* Goal
Print the entries below in their entirety, exactly as they are written.

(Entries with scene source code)
----

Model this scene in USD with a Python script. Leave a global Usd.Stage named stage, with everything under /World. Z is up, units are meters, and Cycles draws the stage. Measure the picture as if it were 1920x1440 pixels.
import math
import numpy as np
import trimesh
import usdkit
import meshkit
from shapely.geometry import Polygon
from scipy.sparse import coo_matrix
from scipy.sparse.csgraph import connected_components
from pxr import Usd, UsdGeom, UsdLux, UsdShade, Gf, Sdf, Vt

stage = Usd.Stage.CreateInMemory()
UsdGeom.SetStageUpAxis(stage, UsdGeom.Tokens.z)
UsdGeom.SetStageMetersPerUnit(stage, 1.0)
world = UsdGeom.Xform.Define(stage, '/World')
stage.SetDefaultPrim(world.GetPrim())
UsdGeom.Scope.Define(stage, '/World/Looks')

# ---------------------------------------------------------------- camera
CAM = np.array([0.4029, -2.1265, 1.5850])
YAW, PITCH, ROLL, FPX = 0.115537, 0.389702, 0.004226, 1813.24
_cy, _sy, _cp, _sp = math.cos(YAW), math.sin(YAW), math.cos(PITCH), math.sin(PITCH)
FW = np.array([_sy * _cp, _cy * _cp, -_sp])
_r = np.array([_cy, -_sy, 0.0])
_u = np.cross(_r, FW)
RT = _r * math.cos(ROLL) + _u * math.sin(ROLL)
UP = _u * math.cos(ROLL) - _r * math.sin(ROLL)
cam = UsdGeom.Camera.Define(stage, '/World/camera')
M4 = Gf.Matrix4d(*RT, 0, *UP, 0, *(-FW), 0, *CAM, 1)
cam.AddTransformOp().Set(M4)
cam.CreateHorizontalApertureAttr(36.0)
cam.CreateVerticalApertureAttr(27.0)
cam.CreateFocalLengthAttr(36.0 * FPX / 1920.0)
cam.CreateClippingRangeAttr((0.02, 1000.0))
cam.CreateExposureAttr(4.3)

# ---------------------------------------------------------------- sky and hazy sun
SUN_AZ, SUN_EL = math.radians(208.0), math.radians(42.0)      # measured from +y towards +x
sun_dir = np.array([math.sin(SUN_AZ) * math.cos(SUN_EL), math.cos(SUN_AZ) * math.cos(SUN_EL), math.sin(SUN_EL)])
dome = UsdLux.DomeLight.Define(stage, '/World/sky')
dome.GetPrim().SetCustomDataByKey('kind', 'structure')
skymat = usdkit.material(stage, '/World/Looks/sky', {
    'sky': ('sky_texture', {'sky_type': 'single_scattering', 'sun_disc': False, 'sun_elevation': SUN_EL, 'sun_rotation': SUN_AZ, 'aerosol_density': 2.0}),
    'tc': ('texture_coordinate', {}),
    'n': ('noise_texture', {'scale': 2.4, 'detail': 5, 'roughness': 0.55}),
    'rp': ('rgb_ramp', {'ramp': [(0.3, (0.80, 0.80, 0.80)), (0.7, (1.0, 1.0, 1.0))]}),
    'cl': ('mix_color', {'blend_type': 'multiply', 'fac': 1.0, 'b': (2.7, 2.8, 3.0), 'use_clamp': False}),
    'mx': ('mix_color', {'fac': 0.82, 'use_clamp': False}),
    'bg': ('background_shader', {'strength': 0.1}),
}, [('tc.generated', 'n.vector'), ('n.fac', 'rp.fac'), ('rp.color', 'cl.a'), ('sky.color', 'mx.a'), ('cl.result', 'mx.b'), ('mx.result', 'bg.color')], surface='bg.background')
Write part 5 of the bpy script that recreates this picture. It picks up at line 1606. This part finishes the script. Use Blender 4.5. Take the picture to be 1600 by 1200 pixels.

----

* Output for this task
Model this scene in USD with a Python script. Leave a global Usd.Stage named stage, with everything under /World. Z is up, units are meters, and Cycles draws the stage. Measure the picture as if it were 1920x1440 pixels.
import math
import numpy as np
import trimesh
import usdkit
import meshkit
from shapely.geometry import Polygon
from scipy.sparse import coo_matrix
from scipy.sparse.csgraph import connected_components
from pxr import Usd, UsdGeom, UsdLux, UsdShade, Gf, Sdf, Vt

stage = Usd.Stage.CreateInMemory()
UsdGeom.SetStageUpAxis(stage, UsdGeom.Tokens.z)
UsdGeom.SetStageMetersPerUnit(stage, 1.0)
world = UsdGeom.Xform.Define(stage, '/World')
stage.SetDefaultPrim(world.GetPrim())
UsdGeom.Scope.Define(stage, '/World/Looks')

# ---------------------------------------------------------------- camera
CAM = np.array([0.4029, -2.1265, 1.5850])
YAW, PITCH, ROLL, FPX = 0.115537, 0.389702, 0.004226, 1813.24
_cy, _sy, _cp, _sp = math.cos(YAW), math.sin(YAW), math.cos(PITCH), math.sin(PITCH)
FW = np.array([_sy * _cp, _cy * _cp, -_sp])
_r = np.array([_cy, -_sy, 0.0])
_u = np.cross(_r, FW)
RT = _r * math.cos(ROLL) + _u * math.sin(ROLL)
UP = _u * math.cos(ROLL) - _r * math.sin(ROLL)
cam = UsdGeom.Camera.Define(stage, '/World/camera')
M4 = Gf.Matrix4d(*RT, 0, *UP, 0, *(-FW), 0, *CAM, 1)
cam.AddTransformOp().Set(M4)
cam.CreateHorizontalApertureAttr(36.0)
cam.CreateVerticalApertureAttr(27.0)
cam.CreateFocalLengthAttr(36.0 * FPX / 1920.0)
cam.CreateClippingRangeAttr((0.02, 1000.0))
cam.CreateExposureAttr(4.3)

# ---------------------------------------------------------------- sky and hazy sun
SUN_AZ, SUN_EL = math.radians(208.0), math.radians(42.0)      # measured from +y towards +x
sun_dir = np.array([math.sin(SUN_AZ) * math.cos(SUN_EL), math.cos(SUN_AZ) * math.cos(SUN_EL), math.sin(SUN_EL)])
dome = UsdLux.DomeLight.Define(stage, '/World/sky')
dome.GetPrim().SetCustomDataByKey('kind', 'structure')
skymat = usdkit.material(stage, '/World/Looks/sky', {
    'sky': ('sky_texture', {'sky_type': 'single_scattering', 'sun_disc': False, 'sun_elevation': SUN_EL, 'sun_rotation': SUN_AZ, 'aerosol_density': 2.0}),
    'tc': ('texture_coordinate', {}),
    'n': ('noise_texture', {'scale': 2.4, 'detail': 5, 'roughness': 0.55}),
    'rp': ('rgb_ramp', {'ramp': [(0.3, (0.80, 0.80, 0.80)), (0.7, (1.0, 1.0, 1.0))]}),
    'cl': ('mix_color', {'blend_type': 'multiply', 'fac': 1.0, 'b': (2.7, 2.8, 3.0), 'use_clamp': False}),
    'mx': ('mix_color', {'fac': 0.82, 'use_clamp': False}),
    'bg': ('background_shader', {'strength': 0.1}),
}, [('tc.generated', 'n.vector'), ('n.fac', 'rp.fac'), ('rp.color', 'cl.a'), ('sky.color', 'mx.a'), ('cl.result', 'mx.b'), ('mx.result', 'bg.color')], surface='bg.background')
Write part 5 of the bpy script that recreates this picture. It picks up at line 1606. This part finishes the script. Use Blender 4.5. Take the picture to be 1600 by 1200 pixels.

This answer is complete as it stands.